Et, à y regarder de plus près, nous constatons facilement que ces deux manières de faire fonctionner l’économie de marché se traduisent par deux propositions distinctes quant à la question des formes du gouvernement qui se présentent aujourd’hui à nous. D’un côté, la tradition de la démocratie libérale – d’inspiration sociale-démocrate -, le fer de lance idéologique de l’occident et qui est aujourd’hui confrontée à de sérieux problèmes dans des démocraties aussi puissantes que les Etats-Unis, la France ou encore la Grande-Bretagne. Et de l’autre, un modèle autoritaire et autocratique, porté par le modèle chinois, mais qui séduit de plus en plus. Il n’est ainsi pas étonnant de constater le recul des démocraties en faveur des autocraties, et nous ne sommes pas épargnés par cela à Maurice – comme le confirme le dernier rapport de l’institut V-Dem qui place encore une fois Maurice dans le top 10 des pays en voie d’autocratisation. Car c’est bien de cela qu’il s’agit : deux paradigmes du fonctionnement de la globalisation avec d’un côté les démocraties libérales et de l’autre les modèles à tendance totalitaire.

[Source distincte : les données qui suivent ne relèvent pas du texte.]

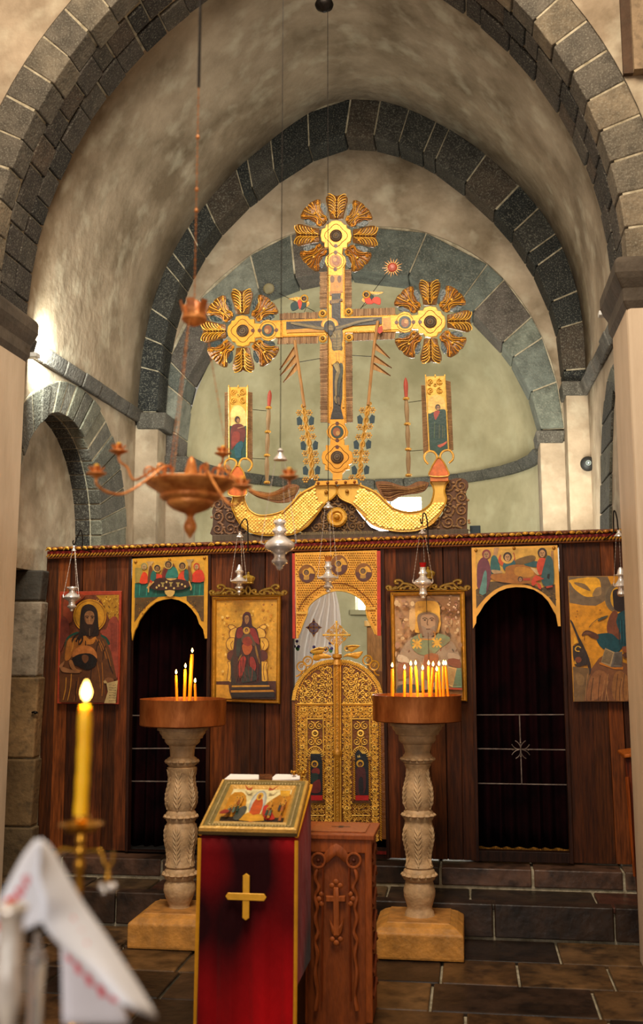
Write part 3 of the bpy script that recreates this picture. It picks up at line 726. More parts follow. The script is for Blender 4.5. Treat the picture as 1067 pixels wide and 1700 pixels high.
pt.lay('#d2401a', [(650, 350), (690, 260), (750, 260), (760, 370)], 3); pt.lay('#1f5a56', [(730, 340), (735, 235), (780, 250), (780, 380)], 3)
for (x, y, r) in ((388, 218, 33), (528, 172, 36), (705, 190, 35)): pt.lay('#caa054', ell(x, y, r*1.5), met=.4); pt.fig('', x, y, r)
pt.lay('#3c1c12', [(290, 450), (370, 350), (480, 340), (640, 350), (790, 385), (800, 440), (730, 480), (600, 495), (400, 495), (330, 480)], 2)
pt.lay('#c79a54', [(500, 345), (640, 345), (560, 372)], 2)
for (x, y) in ((458, 420), (560, 415), (650, 420)): pt.lay('#a08848', [(x-28, y-25), (x+28, y-25), (x+8, y+8), (x+16, y+32), (x-16, y+32), (x-8, y+8)])
for (x, y) in ((410, 435), (505, 390), (700, 420), (500, 465), (600, 470), (740, 445), (380, 460)): pt.lay('#d8b46a', ell(x, y, 13, 15, 10))
pt.lay('#d2a85a', [(480, 500), (610, 500), (580, 570), (520, 570)], 2)
for L_ in ([(345, 385), (280, 450), (275, 520)], [(300, 400), (260, 470)], [(790, 380), (820, 460), (810, 495)]): pt.ln('#c9964e', L_, 16)
pt.mb.build('painting', PAINT, t)
for (x, y) in ((115, 135), (543, 108), (985, 85)): mb = MB(); mb.ball(zL(x, y, -.004), .0115, '#a8701e', .6, 10, (1, .6, 1)); mb.build('stud', GOLD, t)
zR = Z(775, 895, 6.67, YS-.03)
t = arched_panel('arched_icon_panel', zR, [(50, 95), (1000, 70), (1030, 965), (65, 990)], None, 'gilt arched painting of mourners bending over a body, above the right opening')
outer = [(50, 95), (1000, 68), (1018, 400), (1036, 965), (1008, 965), (985, 840), (955, 790), (900, 690), (830, 615), (740, 560), (640, 535), (540, 530), (440, 545), (350, 580), (270, 640), (195, 720), (140, 810), (105, 860), (100, 930), (65, 992)]
mb = MB(); mb.prism(zR.pts(outer), (0, .022, 0), '#e8a844', .3); mb.build('panel', GOLDFLAT, t)
pt = Paint(zR)
inner = [(95, 110), (960, 92), (985, 750), (900, 640), (810, 570), (700, 520), (600, 495), (500, 492), (400, 515), (300, 565), (210, 640), (140, 720), (103, 770)]
pt.lay('#dba645', inner, met=.3)
pt.lay('#5c431e', [(103, 770), (98, 560), (230, 470), (600, 470), (820, 540), (975, 500), (985, 750), (900, 640), (810, 570), (700, 520), (600, 495), (500, 492), (400, 515), (300, 565), (210, 640), (140, 720)])
for k in range(70):
    x = random.uniform(105, 970); y = 500+abs(x-540)*.35+random.uniform(-20, 60)
    if y > 500+((x-540)/430)**2*250: continue
    pt.ln(random.choice(('#8a6a2a', '#2c2410')), [(x, y-30), (x+22, y-22)], 8)
pt.lay('#b98a5a', [(300, 95), (355, 95), (330, 190), (290, 190)]); pt.lay('#a87848', [(930, 130), (955, 130), (960, 300), (925, 300)])
pt.lay('#2c5f5c', [(270, 200), (330, 200), (370, 370), (265, 380)], 3); pt.lay('#2e5a5c', [(650, 245), (790, 250), (780, 310), (640, 290)], 3); pt.lay('#7a5a28', [(540, 230), (700, 180), (760, 200), (720, 250), (560, 285)], 3)
pt.lay('#6f3440', [(110, 470), (115, 280), (180, 200), (240, 250), (270, 400), (250, 480), (210, 590), (120, 540)], 3); pt.lay('#5f8a82', [(135, 600), (160, 480), (190, 360), (218, 370), (210, 600)], 2)
pt.fig('', 215, 170, 42, hair='#8a3838', face='#b08358')
pt.lay('#c8521e', [(345, 250), (370, 170), (410, 240), (400, 300)], 3); pt.lay('#b84a1c', [(500, 200), (515, 145), (530, 200), (530, 330), (490, 300)], 3); pt.lay('#2c6068', [(400, 330), (410, 260), (520, 230), (530, 320), (450, 345)], 3)
pt.fig('', 448, 200, 42, face='#c09060', halo='#d9a850')
pt.lay('#a8681c', [(260, 430), (300, 380), (420, 380), (430, 310), (560, 280), (700, 310), (780, 370), (770, 420), (700, 490), (400, 480)], 3); pt.lay('#c58628', [(540, 310), (680, 320), (740, 370), (700, 420), (540, 400)], 3)
pt.lay('#cfae7a', [(700, 310), (790, 350), (800, 390), (770, 390)], 3); pt.lay('#b89468', [(270, 340), (370, 350), (390, 370), (300, 385)], 3)
pt.lay('#c0421e', [(600, 440), (700, 430), (700, 460), (610, 455)]); pt.fig('', 590, 445, 24, face='#b08058')
pt.lay('#d24420', [(770, 310), (800, 215), (870, 220), (880, 320), (810, 400)], 3); pt.lay('#35585a', [(860, 260), (890, 180), (950, 240), (955, 500), (860, 520), (820, 430)], 3)
pt.fig('', 832, 155, 44, hair='#3a2a20', face='#b98a5a')
pt.lay('#d04420', [(710, 470), (760, 400), (830, 430), (850, 440), (760, 470), (815, 500), (820, 555), (790, 540), (770, 490), (730, 520)], 2)
pt.lay('#b03a20', [(870, 525), (945, 510), (950, 530), (880, 545)]); pt.lay('#1c140c', [(890, 390), (915, 385), (910, 440), (885, 430)])
pt.mb.build('painting', PAINT, t)
for (x, y) in ((98, 125), (520, 100), (960, 97)): mb = MB(); mb.ball(zR(x, y, -.004), .0115, '#a8701e', .6, 10, (1, .6, 1)); mb.build('stud', GOLD, t)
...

Cette confrontation de style et de modèle de gouvernement est ce qui se joue aujourd’hui en Ukraine. Mais cette confrontation se présente comme un miroir de surface à partir de quoi nous pouvons comprendre tout un ensemble de phénomènes économiques, géostratégiques, sécuritaires et institutionnels.
Que faire donc à Maurice ? Il nous semble évident que notre pays se trouve entièrement pris dans ce mouvement des plaques tectoniques de la géopolitique mondiale. L’essor des grands enjeux de l’Indo-Pacifique nous place dans une position de forte exposition aux disruptions mondiales. Et nous savons déjà que nous allons devoir faire face à tout un ensemble de ces disruptions, dans trois domaines majeurs :
le réchauffement climatique, qui poussera de plus en plus nos capacités de résilience à leurs limites ;
la révolution digitale et l’essor de l’intelligence artificielle qui produira des disruptions économiques (avec l’automatisation du travail notamment), sociales et culturelles de plus en plus marquées ;
la géopolitique de l’Indo-Pacifique qui nous pousse déjà à revoir nos stratégies d’alliances.

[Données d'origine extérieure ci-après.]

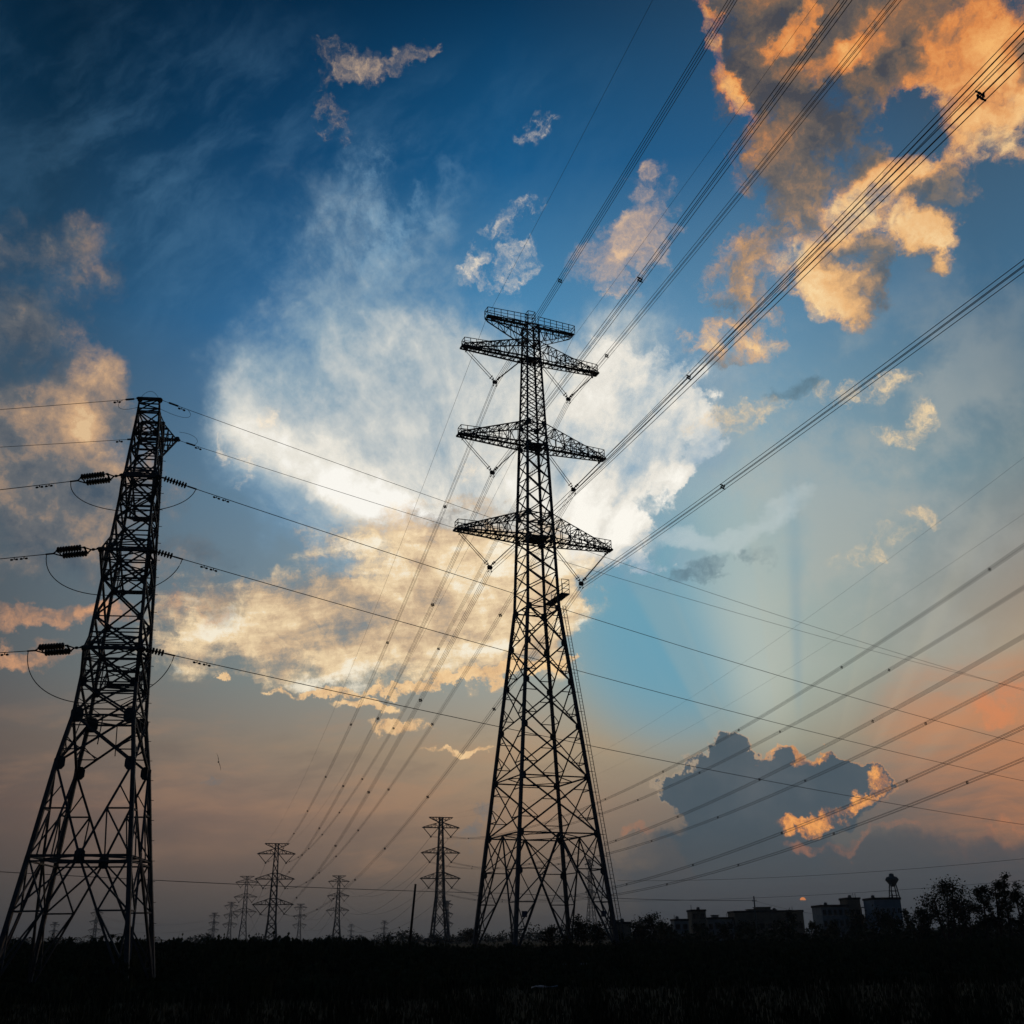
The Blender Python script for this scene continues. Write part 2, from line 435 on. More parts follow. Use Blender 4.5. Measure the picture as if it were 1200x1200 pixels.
# ------------------------------------------------------------------ materials
def material(name, col, rough=0.7, metal=0.0, vary=0.25, scale=8.0, spec=0.3):
    m = bpy.data.materials.new(name)
    m.use_nodes = True
    t = m.node_tree
    b = t.nodes['Principled BSDF']
    co = t.nodes.new('ShaderNodeTexCoord')
    nz = t.nodes.new('ShaderNodeTexNoise')
    nz.inputs['Scale'].default_value = scale
    nz.inputs['Detail'].default_value = 5.0
    t.links.new(co.outputs['Object'], nz.inputs['Vector'])
    rp = t.nodes.new('ShaderNodeValToRGB')
    lo = [c * (1 - vary) for c in col]
    hi = [min(1, c * (1 + vary)) for c in col]
    rp.color_ramp.elements[0].position = 0.3
    rp.color_ramp.elements[1].position = 0.7
    rp.color_ramp.elements[0].color = (*lo, 1)
    rp.color_ramp.elements[1].color = (*hi, 1)
    t.links.new(nz.outputs['Fac'], rp.inputs[0])
    t.links.new(rp.outputs[0], b.inputs['Base Color'])
    b.inputs['Roughness'].default_value = rough
    b.inputs['Metallic'].default_value = metal
    b.inputs['Specular IOR Level'].default_value = spec
    return m


STEEL = material('weathered galvanised steel', (0.14, 0.145, 0.15), 0.65, 0.3, 0.3, 3.0)
ALU = material('aluminium conductor', (0.16, 0.16, 0.165), 0.6, 0.5, 0.1, 2.0)
HARD = material('dark fittings', (0.06, 0.06, 0.062), 0.6, 0.4, 0.2, 10.0)
PORC = material('brown porcelain', (0.05, 0.035, 0.03), 0.35, 0.0, 0.2, 12.0, 0.4)
RUBBER = material('grey silicone insulator', (0.09, 0.085, 0.085), 0.7, 0.0, 0.2, 12.0)
CONC = material('concrete', (0.24, 0.23, 0.21), 0.9, 0.0, 0.3, 2.0)
WOOD = material('weathered timber', (0.09, 0.07, 0.055), 0.9, 0.0, 0.4, 6.0)
BARK = material('bark', (0.06, 0.048, 0.038), 0.95, 0.0, 0.4, 5.0, 0.1)
LEAF = material('dark leaves', (0.035, 0.05, 0.022), 0.8, 0.0, 0.45, 1.2, 0.15)
LEAF2 = material('blue green leaves', (0.035, 0.052, 0.032), 0.85, 0.0, 0.4, 0.3, 0.1)
REED = material('reed blades', (0.07, 0.075, 0.035), 0.85, 0.0, 0.45, 0.4, 0.1)
GRASS = material('short grass', (0.034, 0.042, 0.02), 0.9, 0.0, 0.5, 0.5, 0.1)
STRAW = material('dry grass', (0.13, 0.11, 0.065), 0.9, 0.0, 0.4, 0.5, 0.1)
SOIL = material('field soil and turf', (0.045, 0.045, 0.026), 1.0, 0.0, 0.5, 0.15, 0.05)
PLASTER = material('grey plaster', (0.42, 0.42, 0.41), 0.9, 0.0, 0.2, 0.6)
PLASTER2 = material('tan plaster', (0.30, 0.25, 0.19), 0.9, 0.0, 0.2, 0.6)
TILEW = material('pale blue cladding', (0.34, 0.40, 0.46), 0.7, 0.0, 0.15, 0.6)
ROOFM = material('dark roofing felt', (0.07, 0.068, 0.065), 0.9, 0.0, 0.3, 1.0)
GLASS = material('window glass', (0.03, 0.035, 0.04), 0.12, 0.0, 0.2, 2.0, 0.5)
WHITE = material('white plastic', (0.7, 0.71, 0.73), 0.5, 0.0, 0.1, 3.0)
ENAMEL = material('enamel plate', (0.10, 0.12, 0.2), 0.5, 0.0, 0.2, 8.0)
FEATHER = material('dark feathers', (0.03, 0.028, 0.027), 0.8, 0.0, 0.3, 30.0)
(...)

Il y a dans ces trois domaines une multiplicité de problèmes auxquels nous faisons déjà face – comme la question de la supply chain, de notre dépendance eux importations et aux énergies, de la sécurité alimentaire, de l’avenir de notre secteur touristique, etc. Nous sommes en réalité devant l’impératif de repenser notre modèle de développement afin que tout cet ensemble de problèmes soit intégré à notre manière de construire nos politiques publiques. Quelle sera notre réponse face à la perte de nos acquis socio-économiques ? Quelle sera notre réaction en face de la réelle possibilité d’un isolement grandissant des circuits de ravitaillement ? Quelle sera notre réplique à la tendance d’une autocratisation de notre régime de gouvernement ?
Car voilà bien quelques questions qui nous sont posées à travers ce qui se joue en Ukraine. Face à l’augmentation de l’instabilité mondiale ; face à l’augmentation de l’incertitude ; face à l’augmentation des disruptions et des dangers, que ferons-nous ? Suivrons-nous la voie d’un renforcement de notre régime de gouvernement dont l’objectif ultime restera la mise en place d’un état d’exception et du contrôle policier sur le désordre social qui suivra forcément au recul du pouvoir d’achat et à l’appauvrissement d’une part grandissante de la population ? Ou bien saurons-nous trouver les moyens de la réinvention qui nous permettront de faire face aux dangers qui nous guettent ?
Ne nous faisons pas d’illusion sur cette question : nous sommes bel et bien en face d’un changement de monde. Les réponses que nous apporterons à ces questions sur les prochaines années détermineront la place qu’occupera notre pays dans le nouveau monde et pour les générations à venir.